WHAT THE TASK REQUIRES => Hand back each line, unchanged, from the top down to the line where "build('plinth', m, CREAM, cup)" sits.

DATASET EXTRACT =>
▼
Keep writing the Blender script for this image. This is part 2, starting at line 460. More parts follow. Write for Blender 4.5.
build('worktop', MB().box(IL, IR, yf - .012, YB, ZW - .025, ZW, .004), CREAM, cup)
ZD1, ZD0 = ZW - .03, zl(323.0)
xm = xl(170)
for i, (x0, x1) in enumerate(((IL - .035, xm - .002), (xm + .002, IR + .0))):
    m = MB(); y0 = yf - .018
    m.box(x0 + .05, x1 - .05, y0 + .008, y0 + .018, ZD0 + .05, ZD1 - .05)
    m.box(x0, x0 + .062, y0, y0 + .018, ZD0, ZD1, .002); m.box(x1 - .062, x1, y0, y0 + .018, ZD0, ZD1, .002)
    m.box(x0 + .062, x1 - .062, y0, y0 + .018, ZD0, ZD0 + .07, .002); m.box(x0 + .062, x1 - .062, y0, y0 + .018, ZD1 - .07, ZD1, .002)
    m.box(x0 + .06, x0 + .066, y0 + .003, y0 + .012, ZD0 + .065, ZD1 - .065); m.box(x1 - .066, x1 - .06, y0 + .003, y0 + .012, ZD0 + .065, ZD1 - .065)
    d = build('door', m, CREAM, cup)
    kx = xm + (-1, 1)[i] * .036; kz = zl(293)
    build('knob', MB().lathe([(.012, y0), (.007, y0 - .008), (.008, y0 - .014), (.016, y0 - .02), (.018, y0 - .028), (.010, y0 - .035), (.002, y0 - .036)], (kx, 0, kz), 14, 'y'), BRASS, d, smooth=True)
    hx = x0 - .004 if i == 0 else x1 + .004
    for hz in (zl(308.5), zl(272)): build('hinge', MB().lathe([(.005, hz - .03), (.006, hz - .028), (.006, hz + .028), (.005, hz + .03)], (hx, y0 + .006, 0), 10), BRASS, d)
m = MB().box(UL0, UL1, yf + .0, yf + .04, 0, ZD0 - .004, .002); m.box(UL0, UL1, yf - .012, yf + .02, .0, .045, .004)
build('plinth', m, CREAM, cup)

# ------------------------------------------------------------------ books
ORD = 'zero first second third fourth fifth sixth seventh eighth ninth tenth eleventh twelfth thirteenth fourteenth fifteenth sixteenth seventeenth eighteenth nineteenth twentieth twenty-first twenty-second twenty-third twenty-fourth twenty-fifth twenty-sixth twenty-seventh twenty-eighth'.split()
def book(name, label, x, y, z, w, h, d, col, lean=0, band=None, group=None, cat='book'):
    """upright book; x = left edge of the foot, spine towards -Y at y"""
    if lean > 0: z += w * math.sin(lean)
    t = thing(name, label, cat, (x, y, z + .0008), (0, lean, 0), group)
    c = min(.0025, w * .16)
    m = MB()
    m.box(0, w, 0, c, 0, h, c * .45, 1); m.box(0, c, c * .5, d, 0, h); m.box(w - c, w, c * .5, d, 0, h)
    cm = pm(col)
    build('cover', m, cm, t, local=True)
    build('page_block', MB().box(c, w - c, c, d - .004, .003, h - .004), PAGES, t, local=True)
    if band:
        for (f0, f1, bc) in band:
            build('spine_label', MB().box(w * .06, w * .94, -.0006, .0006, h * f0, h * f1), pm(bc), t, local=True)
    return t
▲
CORRECT OUTPUT =>
Keep writing the Blender script for this image. This is part 2, starting at line 460. More parts follow. Write for Blender 4.5.
build('worktop', MB().box(IL, IR, yf - .012, YB, ZW - .025, ZW, .004), CREAM, cup)
ZD1, ZD0 = ZW - .03, zl(323.0)
xm = xl(170)
for i, (x0, x1) in enumerate(((IL - .035, xm - .002), (xm + .002, IR + .0))):
    m = MB(); y0 = yf - .018
    m.box(x0 + .05, x1 - .05, y0 + .008, y0 + .018, ZD0 + .05, ZD1 - .05)
    m.box(x0, x0 + .062, y0, y0 + .018, ZD0, ZD1, .002); m.box(x1 - .062, x1, y0, y0 + .018, ZD0, ZD1, .002)
    m.box(x0 + .062, x1 - .062, y0, y0 + .018, ZD0, ZD0 + .07, .002); m.box(x0 + .062, x1 - .062, y0, y0 + .018, ZD1 - .07, ZD1, .002)
    m.box(x0 + .06, x0 + .066, y0 + .003, y0 + .012, ZD0 + .065, ZD1 - .065); m.box(x1 - .066, x1 - .06, y0 + .003, y0 + .012, ZD0 + .065, ZD1 - .065)
    d = build('door', m, CREAM, cup)
    kx = xm + (-1, 1)[i] * .036; kz = zl(293)
    build('knob', MB().lathe([(.012, y0), (.007, y0 - .008), (.008, y0 - .014), (.016, y0 - .02), (.018, y0 - .028), (.010, y0 - .035), (.002, y0 - .036)], (kx, 0, kz), 14, 'y'), BRASS, d, smooth=True)
    hx = x0 - .004 if i == 0 else x1 + .004
    for hz in (zl(308.5), zl(272)): build('hinge', MB().lathe([(.005, hz - .03), (.006, hz - .028), (.006, hz + .028), (.005, hz + .03)], (hx, y0 + .006, 0), 10), BRASS, d)
m = MB().box(UL0, UL1, yf + .0, yf + .04, 0, ZD0 - .004, .002); m.box(UL0, UL1, yf - .012, yf + .02, .0, .045, .004)
build('plinth', m, CREAM, cup)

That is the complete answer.